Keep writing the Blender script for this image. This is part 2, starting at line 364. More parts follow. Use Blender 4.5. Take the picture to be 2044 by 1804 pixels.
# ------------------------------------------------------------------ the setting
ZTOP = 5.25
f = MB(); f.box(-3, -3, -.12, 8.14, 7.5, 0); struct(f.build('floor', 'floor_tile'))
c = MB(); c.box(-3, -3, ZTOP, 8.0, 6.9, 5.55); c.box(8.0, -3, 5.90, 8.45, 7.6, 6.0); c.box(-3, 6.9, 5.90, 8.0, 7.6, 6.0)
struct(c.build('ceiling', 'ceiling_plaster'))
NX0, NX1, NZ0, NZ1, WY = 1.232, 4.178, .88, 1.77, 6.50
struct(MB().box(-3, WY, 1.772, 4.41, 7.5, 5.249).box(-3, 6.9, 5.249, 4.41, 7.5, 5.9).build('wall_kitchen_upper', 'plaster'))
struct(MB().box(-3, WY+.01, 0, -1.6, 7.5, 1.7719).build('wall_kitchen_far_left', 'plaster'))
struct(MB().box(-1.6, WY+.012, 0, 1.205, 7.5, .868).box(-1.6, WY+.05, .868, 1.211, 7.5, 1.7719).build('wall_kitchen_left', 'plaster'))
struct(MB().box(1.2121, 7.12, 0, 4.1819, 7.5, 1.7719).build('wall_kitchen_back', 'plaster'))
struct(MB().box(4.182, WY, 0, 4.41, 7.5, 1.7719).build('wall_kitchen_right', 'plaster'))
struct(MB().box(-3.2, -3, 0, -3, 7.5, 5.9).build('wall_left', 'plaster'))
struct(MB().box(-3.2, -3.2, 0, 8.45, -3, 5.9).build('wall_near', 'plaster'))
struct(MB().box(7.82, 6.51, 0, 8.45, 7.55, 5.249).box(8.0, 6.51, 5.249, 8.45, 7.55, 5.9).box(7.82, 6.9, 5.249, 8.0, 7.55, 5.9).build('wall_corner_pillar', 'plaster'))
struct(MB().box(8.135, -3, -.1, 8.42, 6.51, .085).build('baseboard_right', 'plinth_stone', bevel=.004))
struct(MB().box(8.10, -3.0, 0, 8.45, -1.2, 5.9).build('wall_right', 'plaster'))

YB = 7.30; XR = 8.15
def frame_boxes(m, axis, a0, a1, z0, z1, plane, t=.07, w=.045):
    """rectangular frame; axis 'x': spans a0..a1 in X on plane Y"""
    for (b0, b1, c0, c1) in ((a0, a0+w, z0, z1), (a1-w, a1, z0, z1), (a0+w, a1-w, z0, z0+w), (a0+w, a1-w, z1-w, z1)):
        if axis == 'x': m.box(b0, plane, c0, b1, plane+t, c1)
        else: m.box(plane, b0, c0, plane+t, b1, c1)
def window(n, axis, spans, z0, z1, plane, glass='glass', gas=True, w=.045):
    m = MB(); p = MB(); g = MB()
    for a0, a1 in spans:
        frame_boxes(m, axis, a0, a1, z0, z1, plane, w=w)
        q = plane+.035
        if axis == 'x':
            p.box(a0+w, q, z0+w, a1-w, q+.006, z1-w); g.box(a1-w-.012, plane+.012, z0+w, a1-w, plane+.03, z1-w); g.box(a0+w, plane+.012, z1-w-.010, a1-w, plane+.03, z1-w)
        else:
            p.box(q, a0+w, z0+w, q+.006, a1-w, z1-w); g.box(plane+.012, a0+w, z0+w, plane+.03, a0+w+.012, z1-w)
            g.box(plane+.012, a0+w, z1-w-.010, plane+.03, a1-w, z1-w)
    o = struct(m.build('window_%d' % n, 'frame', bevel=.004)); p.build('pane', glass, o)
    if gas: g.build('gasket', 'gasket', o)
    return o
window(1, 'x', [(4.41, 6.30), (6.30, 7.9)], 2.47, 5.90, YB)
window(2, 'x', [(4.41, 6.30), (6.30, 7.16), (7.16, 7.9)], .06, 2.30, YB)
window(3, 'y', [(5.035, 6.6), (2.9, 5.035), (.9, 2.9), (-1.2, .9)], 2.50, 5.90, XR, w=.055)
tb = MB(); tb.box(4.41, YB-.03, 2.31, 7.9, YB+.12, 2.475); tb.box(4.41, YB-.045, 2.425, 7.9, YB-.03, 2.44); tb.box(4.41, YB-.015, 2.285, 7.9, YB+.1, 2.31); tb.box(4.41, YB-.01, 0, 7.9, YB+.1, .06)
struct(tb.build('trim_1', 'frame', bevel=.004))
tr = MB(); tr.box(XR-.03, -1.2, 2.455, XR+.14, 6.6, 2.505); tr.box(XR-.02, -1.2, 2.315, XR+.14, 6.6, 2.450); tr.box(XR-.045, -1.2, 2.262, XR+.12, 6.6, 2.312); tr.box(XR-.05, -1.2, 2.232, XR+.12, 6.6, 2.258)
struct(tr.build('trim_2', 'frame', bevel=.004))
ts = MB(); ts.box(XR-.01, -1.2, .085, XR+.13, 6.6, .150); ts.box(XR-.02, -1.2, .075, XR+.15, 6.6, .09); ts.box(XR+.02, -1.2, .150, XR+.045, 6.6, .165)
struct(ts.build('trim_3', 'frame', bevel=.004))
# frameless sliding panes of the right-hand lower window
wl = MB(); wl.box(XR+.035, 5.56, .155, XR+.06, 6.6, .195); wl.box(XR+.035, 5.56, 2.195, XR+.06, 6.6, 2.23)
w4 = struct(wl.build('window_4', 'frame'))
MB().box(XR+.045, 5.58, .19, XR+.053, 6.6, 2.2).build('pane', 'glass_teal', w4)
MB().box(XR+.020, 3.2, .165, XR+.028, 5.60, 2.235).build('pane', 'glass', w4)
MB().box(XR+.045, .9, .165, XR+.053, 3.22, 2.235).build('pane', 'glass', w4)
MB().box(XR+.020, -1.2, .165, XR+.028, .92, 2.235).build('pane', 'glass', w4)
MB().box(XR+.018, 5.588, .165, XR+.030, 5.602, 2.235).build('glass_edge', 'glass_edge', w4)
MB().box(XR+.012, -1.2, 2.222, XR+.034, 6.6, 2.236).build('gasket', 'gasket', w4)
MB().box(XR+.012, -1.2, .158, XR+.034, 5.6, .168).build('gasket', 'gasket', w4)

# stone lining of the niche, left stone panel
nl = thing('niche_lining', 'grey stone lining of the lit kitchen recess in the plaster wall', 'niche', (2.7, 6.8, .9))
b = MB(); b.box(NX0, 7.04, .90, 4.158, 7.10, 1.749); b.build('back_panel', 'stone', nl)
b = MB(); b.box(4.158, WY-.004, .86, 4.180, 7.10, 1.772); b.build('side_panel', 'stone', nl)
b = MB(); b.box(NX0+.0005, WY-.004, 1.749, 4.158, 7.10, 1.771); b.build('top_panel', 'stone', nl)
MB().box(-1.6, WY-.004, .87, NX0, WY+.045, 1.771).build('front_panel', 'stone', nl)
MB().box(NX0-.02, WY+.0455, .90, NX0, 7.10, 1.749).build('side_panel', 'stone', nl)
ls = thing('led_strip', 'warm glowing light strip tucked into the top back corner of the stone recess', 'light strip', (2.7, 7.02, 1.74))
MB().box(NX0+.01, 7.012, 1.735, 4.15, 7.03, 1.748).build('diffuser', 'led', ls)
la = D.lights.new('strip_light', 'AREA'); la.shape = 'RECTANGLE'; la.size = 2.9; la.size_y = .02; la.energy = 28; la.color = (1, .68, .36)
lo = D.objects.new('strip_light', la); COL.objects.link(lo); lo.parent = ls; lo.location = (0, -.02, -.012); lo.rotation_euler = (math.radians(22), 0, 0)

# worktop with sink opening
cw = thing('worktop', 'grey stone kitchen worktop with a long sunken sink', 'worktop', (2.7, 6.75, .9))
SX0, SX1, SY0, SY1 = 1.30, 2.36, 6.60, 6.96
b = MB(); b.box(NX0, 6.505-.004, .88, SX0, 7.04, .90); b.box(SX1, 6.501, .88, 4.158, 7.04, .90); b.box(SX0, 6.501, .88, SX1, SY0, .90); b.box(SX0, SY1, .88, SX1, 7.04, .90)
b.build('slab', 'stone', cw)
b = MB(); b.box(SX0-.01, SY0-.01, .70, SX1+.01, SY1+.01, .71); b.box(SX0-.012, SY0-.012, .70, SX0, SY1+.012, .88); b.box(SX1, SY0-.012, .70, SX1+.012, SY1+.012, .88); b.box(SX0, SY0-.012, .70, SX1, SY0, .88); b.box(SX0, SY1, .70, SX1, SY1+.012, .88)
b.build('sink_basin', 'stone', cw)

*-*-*

Up to and including the line with "-1.2, 5.9).build('wall_right', 'plaster'))", repeat the data exactly, starting from its first line; nothing else belongs in the response.

Keep writing the Blender script for this image. This is part 2, starting at line 364. More parts follow. Use Blender 4.5. Take the picture to be 2044 by 1804 pixels.
# ------------------------------------------------------------------ the setting
ZTOP = 5.25
f = MB(); f.box(-3, -3, -.12, 8.14, 7.5, 0); struct(f.build('floor', 'floor_tile'))
c = MB(); c.box(-3, -3, ZTOP, 8.0, 6.9, 5.55); c.box(8.0, -3, 5.90, 8.45, 7.6, 6.0); c.box(-3, 6.9, 5.90, 8.0, 7.6, 6.0)
struct(c.build('ceiling', 'ceiling_plaster'))
NX0, NX1, NZ0, NZ1, WY = 1.232, 4.178, .88, 1.77, 6.50
struct(MB().box(-3, WY, 1.772, 4.41, 7.5, 5.249).box(-3, 6.9, 5.249, 4.41, 7.5, 5.9).build('wall_kitchen_upper', 'plaster'))
struct(MB().box(-3, WY+.01, 0, -1.6, 7.5, 1.7719).build('wall_kitchen_far_left', 'plaster'))
struct(MB().box(-1.6, WY+.012, 0, 1.205, 7.5, .868).box(-1.6, WY+.05, .868, 1.211, 7.5, 1.7719).build('wall_kitchen_left', 'plaster'))
struct(MB().box(1.2121, 7.12, 0, 4.1819, 7.5, 1.7719).build('wall_kitchen_back', 'plaster'))
struct(MB().box(4.182, WY, 0, 4.41, 7.5, 1.7719).build('wall_kitchen_right', 'plaster'))
struct(MB().box(-3.2, -3, 0, -3, 7.5, 5.9).build('wall_left', 'plaster'))
struct(MB().box(-3.2, -3.2, 0, 8.45, -3, 5.9).build('wall_near', 'plaster'))
struct(MB().box(7.82, 6.51, 0, 8.45, 7.55, 5.249).box(8.0, 6.51, 5.249, 8.45, 7.55, 5.9).box(7.82, 6.9, 5.249, 8.0, 7.55, 5.9).build('wall_corner_pillar', 'plaster'))
struct(MB().box(8.135, -3, -.1, 8.42, 6.51, .085).build('baseboard_right', 'plinth_stone', bevel=.004))
struct(MB().box(8.10, -3.0, 0, 8.45, -1.2, 5.9).build('wall_right', 'plaster'))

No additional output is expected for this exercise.